Well, now that I've posted a completely random post, I suppose I will move on to another website. It's one of the "futon-with-Riley-watch-Gilmore-Girls-surf-the-web" nights here.

Tuesday, January 27, 2009

A Winter Wonderland?

I am not leaving my house today. It snowed last night, rained today, and is supposed to snow some more through the night. When I lived in Michigan, this would've been a minor inconvenience. In Louisville, however, I have become like the many who make a run on the grocery stores at any prediction of snowflakes. It isn't that I don't remember how to drive in the snow; if anything, my situation is better as I have a landlord that doesn't let the snow get knee-deep before my driveway is plowed. However, the other drivers here scare me out of my wits. Last weekend it snowed maybe 1.5 inches in about 2 hours. The next day I read in the paper that there were 130 accidents in our county as a result. I saw 5 of those accidents happen in a 10-minute time span.

I am trying to figure out things to do in my house as a result of being "snowed in," for lack of a more fitting term.
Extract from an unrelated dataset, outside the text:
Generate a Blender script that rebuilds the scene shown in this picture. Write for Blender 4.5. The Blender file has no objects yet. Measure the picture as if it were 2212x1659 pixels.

I don't know why I have a hard time doing this as there always seems to be something to clean, several loads of laundry to do, a dog to be washed, books to read, movies to watch, dinner to cook, friends to call, and other random activities I always wish I had more time to do when I work a lot. When Joe left for work today, however, I had no idea what to do with myself. I did finally shower, which probably was a good thing. I always feel more productive when I feel clean.

A week from Sunday I am going to Lafayette, Indiana for a week-long conference on biblical counseling with my mom and a few people from my old church in Iron Mountain. I am really looking forward to going, and not only because it means I get a whole week off from work:) Since it isn't real practical for me to be taking classes at the seminary right now like Joe is, this is the second best option for me to pursue some sort of ministry in biblical counseling. The speakers at the weekend versions of the conference that I have been to have always been excellent and I am sure this will be no exception. It is also rumored that there is an excellent bookstore on the premises and Joe told me that since this is, in essence, my schooling, I get to buy some "textbooks" for my own reference. I love it! Hopefully the weather will be good for traveling.

Well, maybe I will do something productive, like balance our budget, or take Riley outside, or watch Gilmore Girls...I wonder how mad Joe would be if I made no-bake cookies tonight.